Вообще Борисов, кажется, многое знал о себе. Может быть, все. Товстоногов говорит одному режиссеру о Борисове: "Характер - уффф!!!", а еще раньше в Киеве артист Мажуга сказал о нем: "Человек - г..о, а артист (колеблется)... артист - хороший". Доля правды тут есть. Вот Борисов описывает, как спасает собаку, которая будет играть с ним в "Трех мешках сорной пшеницы", и теперь приходит по утрам в БДТ, чтобы покормить и прогулять собаку. Но доброта (как и простота) - наверное, не самая актерская черта характера.
Презирая многое из советской жизни, многое понимая в ней, с отвращением описывая процедуру вручения звания народного артиста СССР - у Григория Романова, он радуется подаркам системы: дали народного РСФСР - значит, полагается небольшой участок в Комарово и полдома ("Пожизненно... Это самая большая польза"), народного СССР - уже целый дом.
Вдруг - полушутливая уверенность, что все могло бы сложиться иначе, если бы сценарий его жизни начинался так: "Albert Borisoff (тут бы пригодилось мое настоящее имя) родился в ХiХ веке, в имении под Парижем..." Рядом - родное, русское - про отсутствие ощущения свободы, про желание иметь свою, а не государственную дачу: "И чтоб забор - не редкий, не плетеный, не как тын, а высоченный, без единой щели, с колючей проволокой. Когда это будет..." А еще через пятьдесят страниц: "Сегодня ехал от дачи до театра в электричке... На любой станции - свалки мусора: обертки, бутылки. Расписание поездов в свастике. Удивительная нация - гадящая себе же под ноги. Если б разрешили открыть свое дело, сделал бы заводик по переработке мусора. Был бы процветающим человеком - даже если б отчислял государству 99,9% прибыли".
Он не пишет об этом, кажется, но подспудно эта тема в его дневниках проходит - актерская, даже в жизни, подневольность, необходимость принимать даже "дурные правила" игры. В БДТ, например, когда приходится дома разучивать роль, которую в театре в это самое время неудачно репетирует товарищ по труппе. Точно так же он принял участие и в разделе МХАТа: "У меня не было другого выхода, как войти в ту "коалицию".
Борисов спокойнее Всеволода Шиловского (его мемуары вышли недавно в серии "Мой ХХ век") описывает историю раздела. Пишет об этом жестко. И о самом Ефремове - жестко (не только про раздел, но и про репетиции "ни о чем"). У Шиловского рассказ о разделе то и дело сползает в истерику. У Борисова, конечно, никакой истерики. Он все понимает, понимает, что происходит что-то неладное, неправильное, а может, и неправедное, и сам он участвует в этом нехорошем деле, но противиться течению событий, резко выйти из игры, а тем более пойти против Ефремова, который позвал его во МХАТ, он не может. Так было и в БДТ. Обид на Товстоногова было много, но максимум, что мог позволить себе Борисов, - однажды уйти. И от Ефремова - ушел. Не захотел "бегать в трусах" в "Перламутровой Зинаиде".
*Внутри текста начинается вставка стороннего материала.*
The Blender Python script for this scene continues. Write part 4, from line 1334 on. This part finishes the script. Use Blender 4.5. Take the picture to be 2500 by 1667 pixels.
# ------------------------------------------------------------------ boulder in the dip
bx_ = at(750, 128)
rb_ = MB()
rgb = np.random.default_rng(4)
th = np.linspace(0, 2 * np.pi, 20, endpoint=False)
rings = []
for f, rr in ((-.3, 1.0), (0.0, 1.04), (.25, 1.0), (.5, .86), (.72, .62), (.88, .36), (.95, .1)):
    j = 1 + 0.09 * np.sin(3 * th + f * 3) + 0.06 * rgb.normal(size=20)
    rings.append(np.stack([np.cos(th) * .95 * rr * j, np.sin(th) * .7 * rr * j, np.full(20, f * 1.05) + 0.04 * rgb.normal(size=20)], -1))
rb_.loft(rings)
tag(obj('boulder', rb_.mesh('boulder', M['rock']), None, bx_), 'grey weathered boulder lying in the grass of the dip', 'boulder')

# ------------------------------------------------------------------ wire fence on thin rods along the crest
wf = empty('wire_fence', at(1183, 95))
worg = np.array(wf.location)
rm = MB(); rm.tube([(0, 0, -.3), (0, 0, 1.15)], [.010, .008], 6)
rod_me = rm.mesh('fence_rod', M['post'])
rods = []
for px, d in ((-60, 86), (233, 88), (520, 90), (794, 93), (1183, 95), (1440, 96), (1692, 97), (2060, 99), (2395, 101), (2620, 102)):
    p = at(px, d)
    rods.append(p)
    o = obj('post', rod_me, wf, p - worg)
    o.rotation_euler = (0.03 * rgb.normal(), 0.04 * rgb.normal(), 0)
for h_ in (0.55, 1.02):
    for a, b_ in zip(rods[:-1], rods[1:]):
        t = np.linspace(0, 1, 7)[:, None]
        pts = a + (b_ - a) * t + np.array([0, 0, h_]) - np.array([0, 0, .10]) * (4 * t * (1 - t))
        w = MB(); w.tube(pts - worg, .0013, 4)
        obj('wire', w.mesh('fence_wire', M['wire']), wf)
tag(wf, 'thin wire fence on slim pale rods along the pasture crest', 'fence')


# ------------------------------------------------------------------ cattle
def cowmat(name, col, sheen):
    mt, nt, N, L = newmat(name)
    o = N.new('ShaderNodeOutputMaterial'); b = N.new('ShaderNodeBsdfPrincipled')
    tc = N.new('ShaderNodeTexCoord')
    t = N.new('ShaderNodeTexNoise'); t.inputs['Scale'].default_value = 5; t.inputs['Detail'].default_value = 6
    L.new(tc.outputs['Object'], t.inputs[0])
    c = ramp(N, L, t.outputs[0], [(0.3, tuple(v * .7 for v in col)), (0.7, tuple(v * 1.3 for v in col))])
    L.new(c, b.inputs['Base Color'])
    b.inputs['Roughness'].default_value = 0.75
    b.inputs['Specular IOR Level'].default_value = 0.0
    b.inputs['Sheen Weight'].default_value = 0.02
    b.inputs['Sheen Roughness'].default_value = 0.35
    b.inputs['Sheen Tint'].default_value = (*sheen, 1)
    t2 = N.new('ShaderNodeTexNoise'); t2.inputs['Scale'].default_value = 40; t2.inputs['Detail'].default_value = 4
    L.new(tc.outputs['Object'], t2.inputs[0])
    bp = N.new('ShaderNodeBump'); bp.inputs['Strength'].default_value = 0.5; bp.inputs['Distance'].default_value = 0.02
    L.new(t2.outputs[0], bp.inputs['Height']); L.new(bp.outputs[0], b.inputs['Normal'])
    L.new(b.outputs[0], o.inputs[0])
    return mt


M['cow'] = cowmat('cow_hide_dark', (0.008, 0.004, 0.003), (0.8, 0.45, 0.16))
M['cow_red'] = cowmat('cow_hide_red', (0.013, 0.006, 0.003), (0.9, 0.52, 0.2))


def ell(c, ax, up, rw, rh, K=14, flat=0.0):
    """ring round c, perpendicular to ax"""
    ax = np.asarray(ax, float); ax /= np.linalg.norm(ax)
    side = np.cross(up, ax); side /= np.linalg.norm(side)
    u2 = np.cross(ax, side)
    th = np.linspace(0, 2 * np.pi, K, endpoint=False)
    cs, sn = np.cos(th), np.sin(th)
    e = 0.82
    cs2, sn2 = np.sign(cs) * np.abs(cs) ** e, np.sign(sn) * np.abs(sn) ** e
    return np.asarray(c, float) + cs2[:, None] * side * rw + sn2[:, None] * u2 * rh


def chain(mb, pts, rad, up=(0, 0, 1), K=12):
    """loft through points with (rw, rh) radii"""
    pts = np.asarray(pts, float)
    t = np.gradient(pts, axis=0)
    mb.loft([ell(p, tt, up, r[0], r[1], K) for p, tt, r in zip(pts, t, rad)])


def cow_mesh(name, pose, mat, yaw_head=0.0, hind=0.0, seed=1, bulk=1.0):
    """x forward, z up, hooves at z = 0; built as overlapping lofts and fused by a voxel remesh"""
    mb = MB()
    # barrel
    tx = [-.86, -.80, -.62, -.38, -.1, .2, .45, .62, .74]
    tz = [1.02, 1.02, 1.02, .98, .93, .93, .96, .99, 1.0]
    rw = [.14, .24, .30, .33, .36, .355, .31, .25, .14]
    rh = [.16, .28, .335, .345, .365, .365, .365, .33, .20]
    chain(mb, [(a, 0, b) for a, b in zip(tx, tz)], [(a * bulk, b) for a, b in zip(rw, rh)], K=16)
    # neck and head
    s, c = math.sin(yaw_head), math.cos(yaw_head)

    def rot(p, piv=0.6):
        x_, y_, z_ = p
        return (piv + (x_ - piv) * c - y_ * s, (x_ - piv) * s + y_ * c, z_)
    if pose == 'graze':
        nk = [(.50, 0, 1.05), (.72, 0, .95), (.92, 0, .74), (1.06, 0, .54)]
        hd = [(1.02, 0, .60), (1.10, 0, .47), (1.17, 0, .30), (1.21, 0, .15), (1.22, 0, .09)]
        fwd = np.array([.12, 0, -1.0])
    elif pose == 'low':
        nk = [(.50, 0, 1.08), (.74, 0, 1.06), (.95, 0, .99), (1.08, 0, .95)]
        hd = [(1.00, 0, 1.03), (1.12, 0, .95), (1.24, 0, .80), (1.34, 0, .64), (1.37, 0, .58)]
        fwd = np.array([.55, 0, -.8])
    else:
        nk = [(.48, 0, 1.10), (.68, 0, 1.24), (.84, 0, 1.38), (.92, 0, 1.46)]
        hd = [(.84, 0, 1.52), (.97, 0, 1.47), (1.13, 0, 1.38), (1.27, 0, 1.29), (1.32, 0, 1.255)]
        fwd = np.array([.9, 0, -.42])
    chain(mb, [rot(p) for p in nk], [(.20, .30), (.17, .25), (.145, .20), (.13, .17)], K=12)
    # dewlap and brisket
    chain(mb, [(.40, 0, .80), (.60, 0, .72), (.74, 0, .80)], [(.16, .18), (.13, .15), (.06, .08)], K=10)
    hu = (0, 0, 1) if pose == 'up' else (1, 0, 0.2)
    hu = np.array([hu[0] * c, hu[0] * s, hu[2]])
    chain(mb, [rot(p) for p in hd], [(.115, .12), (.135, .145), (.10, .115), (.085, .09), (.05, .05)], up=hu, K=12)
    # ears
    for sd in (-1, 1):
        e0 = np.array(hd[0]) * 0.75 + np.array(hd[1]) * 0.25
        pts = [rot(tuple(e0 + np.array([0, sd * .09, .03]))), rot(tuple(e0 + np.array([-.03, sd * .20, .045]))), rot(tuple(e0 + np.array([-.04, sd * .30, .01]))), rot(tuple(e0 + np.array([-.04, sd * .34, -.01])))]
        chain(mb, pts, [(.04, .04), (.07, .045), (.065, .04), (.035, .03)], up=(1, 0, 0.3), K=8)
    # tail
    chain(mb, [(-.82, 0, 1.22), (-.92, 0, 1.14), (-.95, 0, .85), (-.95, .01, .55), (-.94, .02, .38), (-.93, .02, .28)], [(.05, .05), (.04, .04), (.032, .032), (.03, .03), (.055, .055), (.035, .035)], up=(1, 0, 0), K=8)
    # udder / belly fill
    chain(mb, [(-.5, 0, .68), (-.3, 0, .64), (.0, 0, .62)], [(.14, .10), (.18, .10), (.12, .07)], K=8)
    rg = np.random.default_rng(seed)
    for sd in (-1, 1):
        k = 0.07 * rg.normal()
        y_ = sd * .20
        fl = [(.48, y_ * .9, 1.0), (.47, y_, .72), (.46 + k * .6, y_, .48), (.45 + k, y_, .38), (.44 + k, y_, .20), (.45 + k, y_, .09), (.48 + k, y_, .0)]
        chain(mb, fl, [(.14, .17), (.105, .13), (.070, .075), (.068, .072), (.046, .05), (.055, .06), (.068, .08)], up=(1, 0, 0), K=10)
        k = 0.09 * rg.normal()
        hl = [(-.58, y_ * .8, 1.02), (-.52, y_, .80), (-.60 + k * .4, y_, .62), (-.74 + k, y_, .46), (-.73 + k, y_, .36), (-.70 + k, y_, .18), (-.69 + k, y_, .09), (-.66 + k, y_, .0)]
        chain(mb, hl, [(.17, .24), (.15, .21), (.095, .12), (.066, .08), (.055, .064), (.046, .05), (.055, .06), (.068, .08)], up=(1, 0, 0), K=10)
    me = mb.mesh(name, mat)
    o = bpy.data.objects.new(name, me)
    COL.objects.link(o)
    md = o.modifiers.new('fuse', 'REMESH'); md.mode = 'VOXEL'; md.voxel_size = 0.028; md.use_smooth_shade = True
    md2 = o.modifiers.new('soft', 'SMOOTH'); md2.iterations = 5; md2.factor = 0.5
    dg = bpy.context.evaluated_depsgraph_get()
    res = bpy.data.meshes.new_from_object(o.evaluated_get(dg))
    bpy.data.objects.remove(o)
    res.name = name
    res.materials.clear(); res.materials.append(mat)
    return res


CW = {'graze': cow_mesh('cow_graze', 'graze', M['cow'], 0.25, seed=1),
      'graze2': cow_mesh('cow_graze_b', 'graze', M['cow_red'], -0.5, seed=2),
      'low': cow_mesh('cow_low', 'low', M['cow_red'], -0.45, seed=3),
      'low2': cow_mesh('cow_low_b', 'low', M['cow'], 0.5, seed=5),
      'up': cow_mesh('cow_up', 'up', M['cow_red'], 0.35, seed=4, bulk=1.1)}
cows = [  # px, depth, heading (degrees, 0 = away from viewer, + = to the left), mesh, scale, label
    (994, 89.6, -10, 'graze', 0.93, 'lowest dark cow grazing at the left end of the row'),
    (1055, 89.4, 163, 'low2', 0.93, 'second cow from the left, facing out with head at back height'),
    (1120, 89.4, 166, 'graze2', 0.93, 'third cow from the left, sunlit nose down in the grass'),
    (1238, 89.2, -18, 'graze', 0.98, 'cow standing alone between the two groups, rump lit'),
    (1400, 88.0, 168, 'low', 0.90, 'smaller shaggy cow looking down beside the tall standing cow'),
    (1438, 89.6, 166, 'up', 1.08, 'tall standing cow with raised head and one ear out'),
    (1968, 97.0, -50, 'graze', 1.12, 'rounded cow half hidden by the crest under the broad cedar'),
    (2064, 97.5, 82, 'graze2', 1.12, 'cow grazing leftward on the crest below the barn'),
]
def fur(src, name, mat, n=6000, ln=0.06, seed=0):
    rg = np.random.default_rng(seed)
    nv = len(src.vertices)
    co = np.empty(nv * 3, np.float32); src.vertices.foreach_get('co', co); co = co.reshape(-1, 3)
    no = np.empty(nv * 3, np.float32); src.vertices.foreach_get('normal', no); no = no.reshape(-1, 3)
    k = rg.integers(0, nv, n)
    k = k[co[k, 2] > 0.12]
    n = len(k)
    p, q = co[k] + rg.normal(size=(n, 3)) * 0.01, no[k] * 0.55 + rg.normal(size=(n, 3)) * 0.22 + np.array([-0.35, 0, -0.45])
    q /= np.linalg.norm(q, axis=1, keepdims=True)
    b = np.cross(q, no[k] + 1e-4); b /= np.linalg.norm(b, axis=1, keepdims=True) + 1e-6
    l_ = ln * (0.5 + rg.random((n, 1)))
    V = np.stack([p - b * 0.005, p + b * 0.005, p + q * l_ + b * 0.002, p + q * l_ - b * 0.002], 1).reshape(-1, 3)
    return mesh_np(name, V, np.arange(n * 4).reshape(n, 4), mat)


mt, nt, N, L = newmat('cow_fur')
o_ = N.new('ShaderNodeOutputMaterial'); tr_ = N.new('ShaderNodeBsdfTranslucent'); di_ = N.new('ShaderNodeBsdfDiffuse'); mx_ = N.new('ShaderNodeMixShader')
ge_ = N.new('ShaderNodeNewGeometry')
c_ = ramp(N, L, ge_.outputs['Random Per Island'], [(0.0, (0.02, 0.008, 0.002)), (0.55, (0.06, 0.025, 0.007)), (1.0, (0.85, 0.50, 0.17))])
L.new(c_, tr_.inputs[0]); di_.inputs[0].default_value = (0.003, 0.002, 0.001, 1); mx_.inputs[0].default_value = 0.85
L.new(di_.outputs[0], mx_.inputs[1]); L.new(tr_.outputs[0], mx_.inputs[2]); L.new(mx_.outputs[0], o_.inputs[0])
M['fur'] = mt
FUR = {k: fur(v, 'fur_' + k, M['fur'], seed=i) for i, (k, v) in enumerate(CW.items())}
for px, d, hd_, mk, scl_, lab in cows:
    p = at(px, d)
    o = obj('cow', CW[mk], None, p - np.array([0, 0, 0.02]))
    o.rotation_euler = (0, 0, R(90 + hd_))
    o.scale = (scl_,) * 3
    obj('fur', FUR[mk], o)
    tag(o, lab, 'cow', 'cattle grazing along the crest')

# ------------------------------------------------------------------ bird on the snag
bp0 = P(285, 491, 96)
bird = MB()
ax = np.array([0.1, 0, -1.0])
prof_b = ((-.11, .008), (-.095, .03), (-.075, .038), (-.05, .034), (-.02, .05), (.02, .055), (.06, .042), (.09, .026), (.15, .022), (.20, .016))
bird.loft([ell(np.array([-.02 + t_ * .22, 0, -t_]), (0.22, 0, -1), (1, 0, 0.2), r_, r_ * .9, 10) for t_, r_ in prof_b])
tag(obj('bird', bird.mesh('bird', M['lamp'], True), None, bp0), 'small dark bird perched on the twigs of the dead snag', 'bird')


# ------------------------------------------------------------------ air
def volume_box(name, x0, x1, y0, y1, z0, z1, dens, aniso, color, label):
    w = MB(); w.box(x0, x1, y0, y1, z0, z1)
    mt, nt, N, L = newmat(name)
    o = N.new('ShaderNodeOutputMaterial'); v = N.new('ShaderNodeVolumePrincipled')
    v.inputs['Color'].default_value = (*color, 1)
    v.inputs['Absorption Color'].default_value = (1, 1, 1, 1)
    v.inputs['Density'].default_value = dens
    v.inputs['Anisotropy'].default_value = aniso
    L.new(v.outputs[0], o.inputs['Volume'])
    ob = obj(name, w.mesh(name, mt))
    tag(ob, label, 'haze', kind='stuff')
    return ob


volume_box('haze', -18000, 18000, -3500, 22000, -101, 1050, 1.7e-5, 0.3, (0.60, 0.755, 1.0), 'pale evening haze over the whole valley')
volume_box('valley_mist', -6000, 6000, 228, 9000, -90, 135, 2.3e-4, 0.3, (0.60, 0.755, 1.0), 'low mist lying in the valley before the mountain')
"На Васильевской, в Доме кино, увидел Галю Волчек, она улыбнулась как-то заговорщицки, почти сочувственно: Предаст... Переступит... Помяни мое слово". Предал... Правда, не переступил, потому что я успел унести ноги. Мы когда-нибудь ответим ТАМ за то, что поддались искушениям". Это - уже проза, драматическая, насыщенная.